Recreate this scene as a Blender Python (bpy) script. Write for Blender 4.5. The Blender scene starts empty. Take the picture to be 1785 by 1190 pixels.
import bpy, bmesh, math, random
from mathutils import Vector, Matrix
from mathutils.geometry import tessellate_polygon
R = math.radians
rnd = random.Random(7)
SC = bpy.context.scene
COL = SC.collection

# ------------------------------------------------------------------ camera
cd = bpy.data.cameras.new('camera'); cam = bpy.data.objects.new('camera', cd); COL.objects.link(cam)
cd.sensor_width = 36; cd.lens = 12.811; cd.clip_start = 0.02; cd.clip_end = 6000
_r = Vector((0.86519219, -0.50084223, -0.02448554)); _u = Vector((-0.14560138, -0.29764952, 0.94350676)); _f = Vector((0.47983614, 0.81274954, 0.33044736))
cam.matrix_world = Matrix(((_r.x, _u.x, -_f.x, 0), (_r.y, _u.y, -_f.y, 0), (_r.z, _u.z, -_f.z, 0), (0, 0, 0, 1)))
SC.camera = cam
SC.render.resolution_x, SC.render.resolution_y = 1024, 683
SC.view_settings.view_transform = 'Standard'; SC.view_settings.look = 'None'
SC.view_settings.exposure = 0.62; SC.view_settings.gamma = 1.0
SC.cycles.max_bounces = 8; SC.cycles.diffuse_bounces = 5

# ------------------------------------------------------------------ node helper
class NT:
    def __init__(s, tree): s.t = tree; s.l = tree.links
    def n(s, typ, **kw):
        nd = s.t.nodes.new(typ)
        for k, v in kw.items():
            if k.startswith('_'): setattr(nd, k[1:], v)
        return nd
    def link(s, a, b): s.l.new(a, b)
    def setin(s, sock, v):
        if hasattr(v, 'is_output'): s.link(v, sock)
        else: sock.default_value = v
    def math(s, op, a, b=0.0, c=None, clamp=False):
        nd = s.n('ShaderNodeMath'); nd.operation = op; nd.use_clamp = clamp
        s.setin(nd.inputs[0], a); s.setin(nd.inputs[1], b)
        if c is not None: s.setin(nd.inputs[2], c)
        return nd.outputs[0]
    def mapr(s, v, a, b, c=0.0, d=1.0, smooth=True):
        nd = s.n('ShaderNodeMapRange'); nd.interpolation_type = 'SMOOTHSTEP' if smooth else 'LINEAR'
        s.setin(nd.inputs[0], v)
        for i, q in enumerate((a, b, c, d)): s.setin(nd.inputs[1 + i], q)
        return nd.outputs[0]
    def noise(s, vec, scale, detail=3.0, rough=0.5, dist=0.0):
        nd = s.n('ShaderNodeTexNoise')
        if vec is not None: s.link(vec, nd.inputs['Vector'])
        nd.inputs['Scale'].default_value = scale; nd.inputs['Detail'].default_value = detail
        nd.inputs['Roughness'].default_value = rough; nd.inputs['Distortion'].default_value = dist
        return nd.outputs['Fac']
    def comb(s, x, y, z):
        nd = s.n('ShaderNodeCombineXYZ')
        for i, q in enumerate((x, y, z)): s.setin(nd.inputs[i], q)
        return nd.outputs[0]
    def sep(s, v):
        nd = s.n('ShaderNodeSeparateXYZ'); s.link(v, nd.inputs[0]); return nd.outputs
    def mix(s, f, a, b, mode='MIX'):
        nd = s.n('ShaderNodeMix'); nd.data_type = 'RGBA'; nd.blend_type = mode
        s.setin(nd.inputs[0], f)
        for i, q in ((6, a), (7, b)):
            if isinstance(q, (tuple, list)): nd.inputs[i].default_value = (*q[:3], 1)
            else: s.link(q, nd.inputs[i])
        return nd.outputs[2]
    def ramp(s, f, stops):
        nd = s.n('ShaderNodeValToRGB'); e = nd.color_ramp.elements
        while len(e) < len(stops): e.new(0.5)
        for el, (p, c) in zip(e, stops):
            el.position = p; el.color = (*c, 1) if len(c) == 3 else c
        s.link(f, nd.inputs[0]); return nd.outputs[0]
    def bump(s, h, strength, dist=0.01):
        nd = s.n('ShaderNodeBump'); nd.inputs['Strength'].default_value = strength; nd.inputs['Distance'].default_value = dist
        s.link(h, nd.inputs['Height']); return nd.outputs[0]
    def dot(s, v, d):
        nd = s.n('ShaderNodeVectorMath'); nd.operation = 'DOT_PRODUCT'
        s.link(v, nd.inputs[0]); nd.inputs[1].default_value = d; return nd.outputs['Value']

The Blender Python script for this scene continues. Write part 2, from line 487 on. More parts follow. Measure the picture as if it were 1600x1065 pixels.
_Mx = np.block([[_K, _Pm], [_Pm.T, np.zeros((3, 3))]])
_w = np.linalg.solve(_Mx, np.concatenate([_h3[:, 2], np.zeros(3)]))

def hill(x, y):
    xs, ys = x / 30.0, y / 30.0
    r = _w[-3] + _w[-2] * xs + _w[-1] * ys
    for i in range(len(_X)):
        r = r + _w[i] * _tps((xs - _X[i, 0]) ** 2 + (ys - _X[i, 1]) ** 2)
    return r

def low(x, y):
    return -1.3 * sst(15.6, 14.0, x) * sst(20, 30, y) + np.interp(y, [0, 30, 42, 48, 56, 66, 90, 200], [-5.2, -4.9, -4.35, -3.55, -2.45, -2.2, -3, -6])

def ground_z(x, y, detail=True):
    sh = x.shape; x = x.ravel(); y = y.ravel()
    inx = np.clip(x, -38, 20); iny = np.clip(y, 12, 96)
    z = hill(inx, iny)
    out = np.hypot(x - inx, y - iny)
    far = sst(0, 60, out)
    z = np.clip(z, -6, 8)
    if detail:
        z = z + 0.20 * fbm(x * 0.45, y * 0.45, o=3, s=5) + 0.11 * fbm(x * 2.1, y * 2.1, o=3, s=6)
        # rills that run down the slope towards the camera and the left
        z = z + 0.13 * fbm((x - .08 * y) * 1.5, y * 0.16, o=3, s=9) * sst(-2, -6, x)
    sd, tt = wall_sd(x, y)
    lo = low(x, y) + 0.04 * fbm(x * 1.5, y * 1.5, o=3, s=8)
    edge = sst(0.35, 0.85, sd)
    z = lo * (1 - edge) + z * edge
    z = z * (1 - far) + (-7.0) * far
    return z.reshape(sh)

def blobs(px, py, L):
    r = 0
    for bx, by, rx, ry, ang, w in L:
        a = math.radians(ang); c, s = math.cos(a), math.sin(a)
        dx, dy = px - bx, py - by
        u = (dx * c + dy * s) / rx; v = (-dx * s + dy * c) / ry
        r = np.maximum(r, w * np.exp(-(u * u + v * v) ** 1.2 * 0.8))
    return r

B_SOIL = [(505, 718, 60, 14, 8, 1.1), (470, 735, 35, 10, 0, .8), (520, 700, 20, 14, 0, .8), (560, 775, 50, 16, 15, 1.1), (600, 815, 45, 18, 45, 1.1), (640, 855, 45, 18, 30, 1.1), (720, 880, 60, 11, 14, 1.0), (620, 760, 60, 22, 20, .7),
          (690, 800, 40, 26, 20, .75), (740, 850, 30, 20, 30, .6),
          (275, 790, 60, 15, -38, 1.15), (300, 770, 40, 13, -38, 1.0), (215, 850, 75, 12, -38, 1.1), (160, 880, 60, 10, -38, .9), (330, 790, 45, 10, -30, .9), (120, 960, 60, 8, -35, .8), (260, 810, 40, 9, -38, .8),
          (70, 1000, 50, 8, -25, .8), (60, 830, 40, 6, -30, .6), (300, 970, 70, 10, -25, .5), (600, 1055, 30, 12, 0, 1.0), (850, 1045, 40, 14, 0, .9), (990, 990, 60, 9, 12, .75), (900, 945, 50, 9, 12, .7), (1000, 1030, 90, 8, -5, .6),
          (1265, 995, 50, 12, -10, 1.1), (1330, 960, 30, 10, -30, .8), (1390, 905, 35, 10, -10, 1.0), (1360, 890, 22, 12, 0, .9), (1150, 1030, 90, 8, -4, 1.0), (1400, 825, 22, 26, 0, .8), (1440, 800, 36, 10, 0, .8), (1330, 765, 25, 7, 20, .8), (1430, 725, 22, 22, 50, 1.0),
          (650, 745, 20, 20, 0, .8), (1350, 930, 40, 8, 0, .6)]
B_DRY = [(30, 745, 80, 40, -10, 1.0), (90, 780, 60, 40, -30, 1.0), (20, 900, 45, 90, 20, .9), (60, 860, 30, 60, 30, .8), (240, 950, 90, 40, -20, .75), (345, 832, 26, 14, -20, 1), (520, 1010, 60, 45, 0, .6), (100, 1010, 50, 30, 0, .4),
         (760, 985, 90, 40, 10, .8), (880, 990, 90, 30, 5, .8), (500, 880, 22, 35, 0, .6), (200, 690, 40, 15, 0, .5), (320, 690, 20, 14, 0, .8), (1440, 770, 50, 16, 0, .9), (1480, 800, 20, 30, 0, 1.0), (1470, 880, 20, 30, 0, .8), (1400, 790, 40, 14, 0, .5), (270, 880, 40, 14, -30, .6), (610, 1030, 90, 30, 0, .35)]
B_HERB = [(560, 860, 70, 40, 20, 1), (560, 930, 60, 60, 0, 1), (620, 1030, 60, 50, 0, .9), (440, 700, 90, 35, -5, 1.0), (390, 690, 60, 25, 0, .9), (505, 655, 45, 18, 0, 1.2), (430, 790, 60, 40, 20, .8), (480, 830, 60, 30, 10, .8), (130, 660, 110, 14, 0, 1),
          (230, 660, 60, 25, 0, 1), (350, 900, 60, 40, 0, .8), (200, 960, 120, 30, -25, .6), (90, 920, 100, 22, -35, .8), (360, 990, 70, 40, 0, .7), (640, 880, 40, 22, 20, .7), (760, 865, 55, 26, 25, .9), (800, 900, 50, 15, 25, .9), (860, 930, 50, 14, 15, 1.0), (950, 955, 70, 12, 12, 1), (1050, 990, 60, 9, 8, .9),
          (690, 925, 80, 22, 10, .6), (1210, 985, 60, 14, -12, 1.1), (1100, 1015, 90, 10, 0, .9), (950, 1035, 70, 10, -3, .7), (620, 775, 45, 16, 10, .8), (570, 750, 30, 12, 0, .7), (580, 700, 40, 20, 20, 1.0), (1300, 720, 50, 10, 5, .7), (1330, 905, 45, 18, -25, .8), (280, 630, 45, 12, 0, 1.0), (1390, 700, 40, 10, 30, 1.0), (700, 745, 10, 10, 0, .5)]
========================
§ Task requirements
Looking at the records above, work out how many lines include the string "Python". Give the number and nothing else.

§ Exercise answer
2